Hi! I have a bunch of articles in markdown, and I’d like to import them to Ghost. Is there a good way to do it?
So far the closest I found is manually creating new articles on Ghost, switching to markdown via /md and copy-pasting the existing markdown articles. This is suboptimal however, since the markdown blocks in ghost are hard to edit when they are long - you double-click it and the cursor is always at the end of the article. Also, doing it one-by-one is too long if you have many articles.
There’s a set of migration tools in the @tryghost repo. It includes tools for markdown.
I did a markdown import (posts were coming from Hugo) recently. I converted markdown to HTML with showdown, parsed the resulting HTML for image src attributes, converted images to webp, uploaded modified images to Ghost, and rewrote the image srcs. Then fed the HTML into Ghost’s Admin API, along with extracted post attributes like title, tags, publication date, etc. That let Ghost do the HTML → Lexical conversion automatically, and fidelity was great, with one exception: Markdown tables. There were a few posts with markdown tables, and I didn’t see them in my initial sampling. So if you’ve got tables, watch out! :) (There are several possible workarounds, but I didn’t know we needed one until I was done, and my client just fixed them while checking the migration import.)
The flow above means that everything is native in the Ghost editor (ignoring tables), which makes editing later a breeze!
Not sure if this is of use to you because you’re looking for a less cut and paste process, but I regularly do posts that are produced by a script that produces a plain text file with markdown codes in place, and I just cut and paste that into the editor.
I do not use the Markdown block.
The editor just knows what to do with the markdown, and then it’s an editable post in the normal way.
Note: I’m doing very simple markdown for headings and links only.
You mean, you just copy-paste from a markdown file into the editor? When I tried doing the same, my editor pasted everything as plain text - that is, a link didn’t get interpreted as a link but got pasted as text.
I didn’t (I was rolling my own because it was complicated in other ways), but take a look at the tooling for Jekyll - that’s taking in markdown and could be a good starting point.
Obsidian - a markdown note taking/writing app, available for all platforms - has a plugin that talks via the API to Ghost. It only appears to handle posts (not pages) but it works well. The stuff that ends up in Ghost is imported natively i.e. not as a markdown block. That may or not suit your needs.
In use you just complete your writing and then select the little Ghost symbol in the left margin and - bingo - the draft appears in Ghost.

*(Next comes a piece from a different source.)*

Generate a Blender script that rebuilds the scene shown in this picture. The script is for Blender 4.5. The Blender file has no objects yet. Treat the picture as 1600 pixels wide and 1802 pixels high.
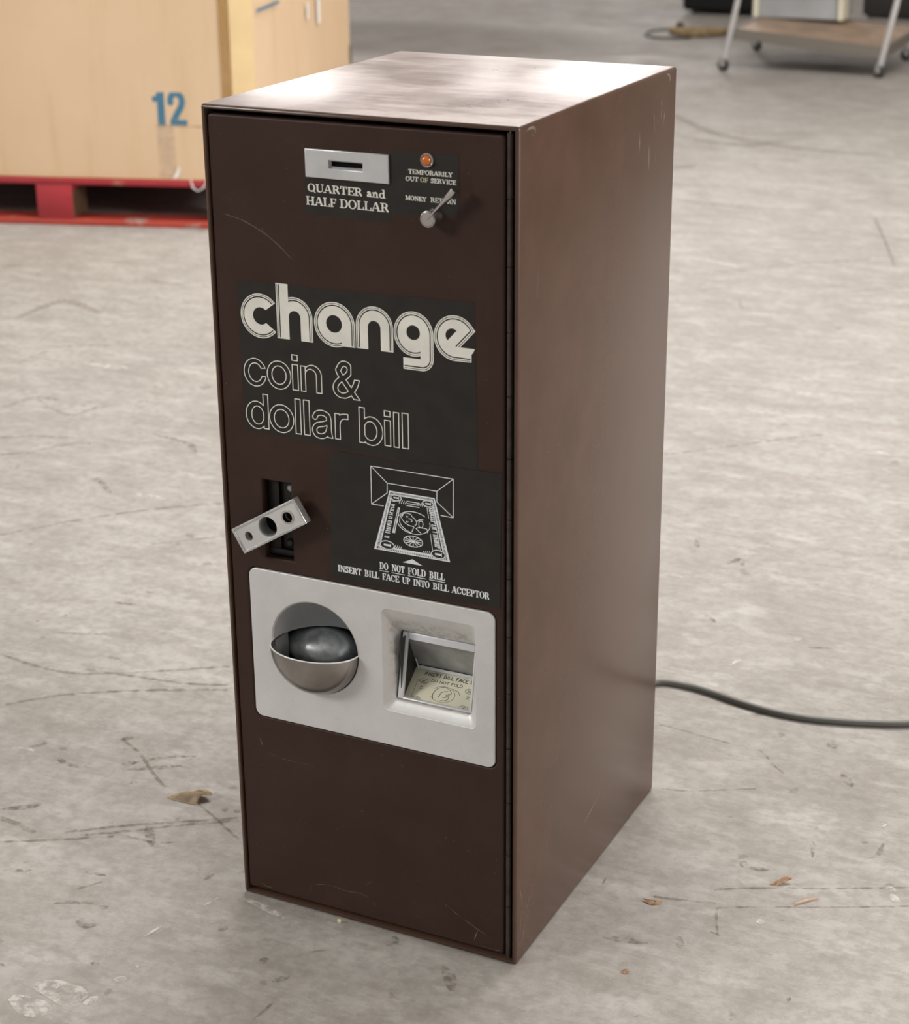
import bpy, bmesh, math, random
import numpy as np
from mathutils import Vector, Matrix

random.seed(7)
scene = bpy.context.scene
COL = scene.collection
PI = math.pi
R_ = math.radians

# ------------------------------------------------------------------ sizes
W, D, H = 0.3436, 0.4227, 0.90          # the changer cabinet
YD = 0.002                               # front face of its door

# ------------------------------------------------------------------ materials
def mat(name, col=(.5, .5, .5), rough=.5, metal=0., spec=.5, bump=None, var=None, coat=0.):
    m = bpy.data.materials.new(name); m.use_nodes = True
    nt = m.node_tree; b = nt.nodes['Principled BSDF']
    b.inputs['Base Color'].default_value = (*col, 1)
    b.inputs['Roughness'].default_value = rough
    b.inputs['Metallic'].default_value = metal
    b.inputs['Specular IOR Level'].default_value = spec
    b.inputs['Coat Weight'].default_value = coat
    tc = nt.nodes.new('ShaderNodeTexCoord')
    if var:
        sc, amt = var[0], var[1]
        n = nt.nodes.new('ShaderNodeTexNoise'); n.inputs['Scale'].default_value = sc
        n.inputs['Detail'].default_value = 6
        nt.links.new(tc.outputs['Object'], n.inputs['Vector'])
        mx = nt.nodes.new('ShaderNodeMix'); mx.data_type = 'RGBA'
        c2 = var[2] if len(var) > 2 else tuple(min(1, c * (1 + amt)) for c in col)
        mx.inputs[6].default_value = (*[c * (1 - amt) for c in col], 1)
        mx.inputs[7].default_value = (*c2, 1)
        cr = nt.nodes.new('ShaderNodeMapRange'); cr.inputs[1].default_value = .35; cr.inputs[2].default_value = .65
        nt.links.new(n.outputs['Fac'], cr.inputs[0]); nt.links.new(cr.outputs[0], mx.inputs[0])
        nt.links.new(mx.outputs[2], b.inputs['Base Color'])
    if bump:
        n = nt.nodes.new('ShaderNodeTexNoise'); n.inputs['Scale'].default_value = bump[0]
        n.inputs['Detail'].default_value = 3
        nt.links.new(tc.outputs['Object'], n.inputs['Vector'])
        bp = nt.nodes.new('ShaderNodeBump'); bp.inputs['Strength'].default_value = bump[1]
        bp.inputs['Distance'].default_value = bump[2] if len(bump) > 2 else .001
        nt.links.new(n.outputs['Fac'], bp.inputs['Height']); nt.links.new(bp.outputs[0], b.inputs['Normal'])
    return m

def emis(name, col, s):
    m = bpy.data.materials.new(name); m.use_nodes = True
    nt = m.node_tree; nt.nodes.clear()
    e = nt.nodes.new('ShaderNodeEmission'); e.inputs[0].default_value = (*col, 1); e.inputs[1].default_value = s
    o = nt.nodes.new('ShaderNodeOutputMaterial'); nt.links.new(e.outputs[0], o.inputs[0])
    return m

def add_math(nt, op, a, b=None, clamp=False):
    n = nt.nodes.new('ShaderNodeMath'); n.operation = op; n.use_clamp = clamp
    for i, v in enumerate((a, b)):
        if v is None: continue
        if isinstance(v, (int, float)): n.inputs[i].default_value = v
        else: nt.links.new(v, n.inputs[i])
    return n.outputs[0]

def noise(nt, vec, scale, detail=5, rough=.55, stretch=None, rotz=0., loc=(0, 0, 0)):
    mp = nt.nodes.new('ShaderNodeMapping')
    if stretch: mp.inputs['Scale'].default_value = stretch
    mp.inputs['Rotation'].default_value = (0, 0, rotz); mp.inputs['Location'].default_value = loc
    nt.links.new(vec, mp.inputs['Vector'])
    n = nt.nodes.new('ShaderNodeTexNoise'); n.inputs['Scale'].default_value = scale
    n.inputs['Detail'].default_value = detail; n.inputs['Roughness'].default_value = rough
    nt.links.new(mp.outputs[0], n.inputs['Vector'])
    return n.outputs['Fac']

def ramp(nt, fac, a, b, c0=0., c1=1.):
    m = nt.nodes.new('ShaderNodeMapRange'); m.inputs[1].default_value = a; m.inputs[2].default_value = b
    m.inputs[3].default_value = c0; m.inputs[4].default_value = c1
    nt.links.new(fac, m.inputs[0]); return m.outputs[0]

def mixc(nt, fac, a, b):
    m = nt.nodes.new('ShaderNodeMix'); m.data_type = 'RGBA'
    if isinstance(fac, (int, float)): m.inputs[0].default_value = fac
    else: nt.links.new(fac, m.inputs[0])
    for i, v in ((6, a), (7, b)):
        if isinstance(v, tuple): m.inputs[i].default_value = (*v, 1)
        else: nt.links.new(v, m.inputs[i])
    return m.outputs[2]

def concrete():
    m = bpy.data.materials.new('worn_concrete'); m.use_nodes = True
    nt = m.node_tree; b = nt.nodes['Principled BSDF']
    tc = nt.nodes.new('ShaderNodeTexCoord').outputs['Object']
    ROT = R_(-28)
    big = noise(nt, tc, .9, 5, .6, (1, 1, 1), 0, (3, 1, 0))
    mid = noise(nt, tc, 4.5, 7, .62, (1, 1, 1), .4)
    fine = noise(nt, tc, 60, 5, .6)
    strk = noise(nt, tc, 9, 6, .6, (.35, 2.4, 1), ROT)
    speck = noise(nt, tc, 210, 3, .6, (1, 1, 1), 0, (7, 7, 0))
    pits = noise(nt, tc, 23, 4, .5, (1, 1, 1), 0, (9, 4, 0))
    lite = noise(nt, tc, 11, 6, .65, (.6, 1.5, 1), ROT, (4, 2, 0))
    c = mixc(nt, ramp(nt, big, .40, .60), (.315, .292, .268), (.385, .362, .334))
    c = mixc(nt, add_math(nt, 'MULTIPLY', ramp(nt, mid, .46, .64), .60), c, (.27, .248, .222))
    c = mixc(nt, add_math(nt, 'MULTIPLY', ramp(nt, strk, .52, .68), .50), c, (.25, .225, .195))
    c = mixc(nt, add_math(nt, 'MULTIPLY', ramp(nt, lite, .54, .70), .60), c, (.50, .48, .45))
    c = mixc(nt, add_math(nt, 'MULTIPLY', ramp(nt, fine, .42, .60), .45), c, (.23, .212, .19))
    fstr = noise(nt, tc, 38, 6, .7, (.45, 2.0, 1), ROT, (2, 3, 0))
    c = mixc(nt, add_math(nt, 'MULTIPLY', ramp(nt, fstr, .55, .68), .32), c, (.22, .20, .172))
    c = mixc(nt, add_math(nt, 'MULTIPLY', ramp(nt, fstr, .45, .34), .22), c, (.47, .45, .42))
    c = mixc(nt, add_math(nt, 'MULTIPLY', ramp(nt, speck, .56, .72), .22), c, (.50, .48, .45))
    blot = noise(nt, tc, 15, 8, .7, (.8, 1.25, 1), R_(-20), (1, 8, 0))
    c = mixc(nt, add_math(nt, 'MULTIPLY', ramp(nt, blot, .52, .62), .38), c, (.46, .44, .41))
    c = mixc(nt, add_math(nt, 'MULTIPLY', ramp(nt, blot, .46, .36), .38), c, (.225, .205, .18))
    c = mixc(nt, add_math(nt, 'MULTIPLY', ramp(nt, pits, .68, .72), .5), c, (.15, .13, .105))
    # a long darker oval of floor far behind the machine, edged by noise
    sep = nt.nodes.new('ShaderNodeSeparateXYZ'); nt.links.new(tc, sep.inputs[0])
    X, Y = sep.outputs[0], sep.outputs[1]
    dx = add_math(nt, 'DIVIDE', add_math(nt, 'ADD', X, 3.45), 1.15)
    dy = add_math(nt, 'DIVIDE', add_math(nt, 'SUBTRACT', Y, 7.05), .62)
    dd = add_math(nt, 'SQRT', add_math(nt, 'ADD', add_math(nt, 'MULTIPLY', dx, dx), add_math(nt, 'MULTIPLY', dy, dy)))
    dd = add_math(nt, 'ADD', dd, add_math(nt, 'MULTIPLY', mid, .5))
    c = mixc(nt, ramp(nt, dd, 1.5, 1.0, 0, .85), c, (.17, .148, .13))
    nt.links.new(c, b.inputs['Base Color'])
    nt.links.new(ramp(nt, mid, .3, .7, .55, .8), b.inputs['Roughness'])
    b.inputs['Specular IOR Level'].default_value = .35
    bp = nt.nodes.new('ShaderNodeBump'); bp.inputs['Strength'].default_value = .25; bp.inputs['Distance'].default_value = .004
    nt.links.new(add_math(nt, 'ADD', mid, add_math(nt, 'MULTIPLY', fine, .4)), bp.inputs['Height'])
    nt.links.new(bp.outputs[0], b.inputs['Normal'])
    return m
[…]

I think you can change the frontmatter and make is published/featured etc … but I tweak it once uploaded.
It appears to handle the majority of markdown formatting.
Which editor were you copy/pasting from? Unfortunately some editors (e.g. vscode) store markdown contents as plain text HTML when copying so our editor doesn’t see it as real plain text when pasting in order to treat it as markdown.
Doing a full scripted workflow is going to depend a lot on the consistency of the source postings and the selection of a lowest common denominator for the target postings. But you’ll find pandoc—the Swiss Army Knife for text format conversion something that will be of great help even if you aren’t a CLI wizard.